I’ve heard your sound design. It’s excellent. I’m sure you’ll land on a process that gets you the music you want. IMO it’s definitely the lengthier process to get to (over the sound design portion), but it’ll happen.
While true, I find that when I attempt to emulate someone else’ style, I can never quite get 100% there, and inevitably feel like they possess some type of genius that I don’t quite understand. Even though they are just people, their brains work differently, even within a similar musical aesthetic.
When I write music with only a rough goal or less in mind, and just go with it, the track turns out infinitely better than the former, and then I end up listening to it later, almost thinking the same thing, like how do I get back to that state of mind. Never can quite emulate myself either. Hehehe.
It is an interesting idea, that I should try to make more ambient music while not always having the… state of mind to want slowly shifting textures without having ADHD beats slamming into them nonstop.

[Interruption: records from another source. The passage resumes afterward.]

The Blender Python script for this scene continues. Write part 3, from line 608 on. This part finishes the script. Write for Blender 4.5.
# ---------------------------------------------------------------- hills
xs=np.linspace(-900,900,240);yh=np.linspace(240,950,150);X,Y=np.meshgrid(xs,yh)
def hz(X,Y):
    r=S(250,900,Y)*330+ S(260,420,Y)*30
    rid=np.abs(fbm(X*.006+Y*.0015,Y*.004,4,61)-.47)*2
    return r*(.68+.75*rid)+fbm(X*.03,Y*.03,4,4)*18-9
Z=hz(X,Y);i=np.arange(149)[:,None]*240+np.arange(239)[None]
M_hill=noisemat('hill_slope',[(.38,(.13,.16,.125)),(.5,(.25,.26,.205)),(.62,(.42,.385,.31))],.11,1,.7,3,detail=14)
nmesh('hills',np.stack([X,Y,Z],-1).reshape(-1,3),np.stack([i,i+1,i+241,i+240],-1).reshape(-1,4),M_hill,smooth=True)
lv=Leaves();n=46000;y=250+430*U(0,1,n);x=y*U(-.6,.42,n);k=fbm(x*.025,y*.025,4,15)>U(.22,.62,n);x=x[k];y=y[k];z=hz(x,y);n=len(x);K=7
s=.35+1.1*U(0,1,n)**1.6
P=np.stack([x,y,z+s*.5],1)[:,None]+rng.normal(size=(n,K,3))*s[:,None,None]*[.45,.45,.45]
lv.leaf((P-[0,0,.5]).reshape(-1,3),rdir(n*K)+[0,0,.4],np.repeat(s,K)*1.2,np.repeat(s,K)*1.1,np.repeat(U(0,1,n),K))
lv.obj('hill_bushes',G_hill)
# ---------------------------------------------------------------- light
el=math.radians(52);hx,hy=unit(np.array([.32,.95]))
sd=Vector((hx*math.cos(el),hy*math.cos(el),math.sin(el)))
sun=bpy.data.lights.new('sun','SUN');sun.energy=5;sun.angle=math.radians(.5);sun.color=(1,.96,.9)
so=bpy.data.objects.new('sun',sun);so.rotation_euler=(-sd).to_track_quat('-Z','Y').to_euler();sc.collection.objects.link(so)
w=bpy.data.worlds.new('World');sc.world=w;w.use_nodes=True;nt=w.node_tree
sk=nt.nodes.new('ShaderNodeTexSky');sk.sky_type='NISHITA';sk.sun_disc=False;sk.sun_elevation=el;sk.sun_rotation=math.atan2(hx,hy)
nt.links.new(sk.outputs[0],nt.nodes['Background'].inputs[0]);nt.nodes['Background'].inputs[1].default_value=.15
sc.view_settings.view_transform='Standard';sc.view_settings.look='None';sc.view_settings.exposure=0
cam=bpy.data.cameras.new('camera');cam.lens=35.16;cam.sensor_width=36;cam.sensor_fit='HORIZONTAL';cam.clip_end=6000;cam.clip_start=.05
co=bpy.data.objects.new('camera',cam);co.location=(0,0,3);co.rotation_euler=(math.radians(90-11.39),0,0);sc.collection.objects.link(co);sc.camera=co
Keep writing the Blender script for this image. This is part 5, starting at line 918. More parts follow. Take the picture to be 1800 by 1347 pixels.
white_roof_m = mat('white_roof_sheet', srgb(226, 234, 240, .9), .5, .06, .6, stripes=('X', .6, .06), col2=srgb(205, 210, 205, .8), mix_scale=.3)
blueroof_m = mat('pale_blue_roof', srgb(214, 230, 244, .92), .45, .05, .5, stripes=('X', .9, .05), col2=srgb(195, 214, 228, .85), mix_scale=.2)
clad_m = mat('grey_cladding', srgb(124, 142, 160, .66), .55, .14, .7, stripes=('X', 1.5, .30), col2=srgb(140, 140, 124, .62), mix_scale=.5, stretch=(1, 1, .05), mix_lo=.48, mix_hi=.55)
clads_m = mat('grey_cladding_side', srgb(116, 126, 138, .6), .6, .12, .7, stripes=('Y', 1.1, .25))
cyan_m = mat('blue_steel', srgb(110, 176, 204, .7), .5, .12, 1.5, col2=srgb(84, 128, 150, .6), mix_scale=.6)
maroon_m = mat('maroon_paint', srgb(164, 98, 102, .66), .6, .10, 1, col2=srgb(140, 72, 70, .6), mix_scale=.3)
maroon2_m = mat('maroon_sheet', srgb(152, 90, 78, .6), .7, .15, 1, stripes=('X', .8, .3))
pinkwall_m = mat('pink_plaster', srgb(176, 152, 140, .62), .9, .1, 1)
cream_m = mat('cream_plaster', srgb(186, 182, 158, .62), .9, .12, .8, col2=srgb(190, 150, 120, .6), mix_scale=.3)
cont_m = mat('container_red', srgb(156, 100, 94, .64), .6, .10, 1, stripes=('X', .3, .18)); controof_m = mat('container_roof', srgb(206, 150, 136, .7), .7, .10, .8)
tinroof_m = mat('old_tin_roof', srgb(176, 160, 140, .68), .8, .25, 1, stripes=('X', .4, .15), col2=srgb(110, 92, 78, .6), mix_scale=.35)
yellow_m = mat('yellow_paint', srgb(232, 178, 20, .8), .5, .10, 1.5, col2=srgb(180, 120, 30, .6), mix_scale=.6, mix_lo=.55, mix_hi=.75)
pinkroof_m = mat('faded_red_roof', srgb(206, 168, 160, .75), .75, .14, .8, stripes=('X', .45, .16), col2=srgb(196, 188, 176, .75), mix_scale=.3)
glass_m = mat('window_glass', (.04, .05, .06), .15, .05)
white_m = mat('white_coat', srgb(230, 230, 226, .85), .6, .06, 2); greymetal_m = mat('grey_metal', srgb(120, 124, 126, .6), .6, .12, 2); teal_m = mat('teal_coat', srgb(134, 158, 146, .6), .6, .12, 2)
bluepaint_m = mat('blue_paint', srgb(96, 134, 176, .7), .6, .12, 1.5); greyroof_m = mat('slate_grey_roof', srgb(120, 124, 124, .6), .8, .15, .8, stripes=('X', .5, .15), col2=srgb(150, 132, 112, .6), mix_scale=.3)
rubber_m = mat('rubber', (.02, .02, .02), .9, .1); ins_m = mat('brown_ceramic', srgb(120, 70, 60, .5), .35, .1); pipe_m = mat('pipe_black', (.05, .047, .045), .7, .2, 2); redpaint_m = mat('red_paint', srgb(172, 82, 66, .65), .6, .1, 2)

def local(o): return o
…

I don’t wanna emulate. I can do that, well, more like copy. I wanna make something I like, and it would sit somewhere in that area of styles I mentioned. I wanna make music that I like. I could care less if no one likes it. The problem I have is, when making stuff…it steers away from where I wanna go. I just hate it. Flat out hate it.
I make music to deal with my anxiety issues, not sure if thats enjoyment but it works better than benzo’s(most of the time). If I can sell it thats great, but I mainly need to chill out and thats what it does.
If I wasn’t making music, I’d be doing some other method of manual, tactile activity (still prefer groovebox twiddling even if I’m using VSTs a good amount!)
One of my favorite alternatives over the last several years was helping cut and paint thousands of flowers for a dancer’s costume. I’d do more woodworking if but for the space…
Once I realised I had way more fun just doing what makes me happy, rather than questioning if people will like it… the game changed, and that album I made in 22 was the result.
I get a lot more compliments on music that I just make on the fly because I’m feeling inspired (regardless of genre) than when I have a goal in mind from the start, but wasn’t necessarily just going where the inspiration took me.
Typically the best “method” for me, is to sit down, design a sound that I like, and just start building something from there. Usually a big loop, then copy, paste, subtractively edit, then go back and add changes, sprinkles, candy coating, etc. afterward. Inevitably the genre changes part way through, because I decide that that initial sound works better in say, a break, instead of techno, or in space music instead of house. (or whatever…)
Very rarely going in with a mission works out nicely, but most of the time, I either stop part way in, or it changes wildly from where that mission was initially headed. If the creative progression was natural though, and not forced in any way, that’s when things turn out well. Then I just have to accept that I made something better, that wasn’t what I initially wanted, and try again another time.